Faithful readers (all three of you) may remember my saying this in prior writings on the matter: I don't write lightly about this. I'm the paternal grandson of a New York police officer, and I'm an Air Force veteran. My grandfather would have fumed over Uvalde police doing nothing and trying to stop others from doing something, anything to save those children and teachers. And though I wasn't in a job requiring direct combat, I wore the Air Force uniform knowing well that I had sworn by implication to die if it came to that on behalf of defending these not always so United States.

I accepted and lived it proudly. And I damn well didn't spend four and a half years of my life in a military uniform, doing a military job, on behalf of those engaged to protect us from the criminals either becoming the criminals themselves or living down to the admonition, "The only thing necessary for the triumph of evil is for good men to do nothing."

Neither did the men and women we commemorate on Memorial Day who died in actual combat.

So, one more time. Save "The Star Spangled Banner" — and, while we're at it, "God Bless America" in the seventh-inning stretch — for baseball games played on such national holidays as Memorial Day, Flag Day, the Fourth of July, and Labour Day.
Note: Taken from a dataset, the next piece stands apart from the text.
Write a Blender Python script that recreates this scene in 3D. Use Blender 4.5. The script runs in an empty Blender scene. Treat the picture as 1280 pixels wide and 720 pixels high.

Save it otherwise for Opening Day, the All-Star Game, Game 1 of the World Series, and even Game 7 if the Series gets that far.

The rest of the season, can it.

We can live quite well without the National Anthem before every last game without losing the only patriotism that truly matters, that in and of the heart. Even when that patriotism is challenged as murderously as it was in Uvalde, Texas last week. A challenge so murderous that the manager of the Giants prefers no compulsion to false or diluted patriotism when his country is compromised by evil.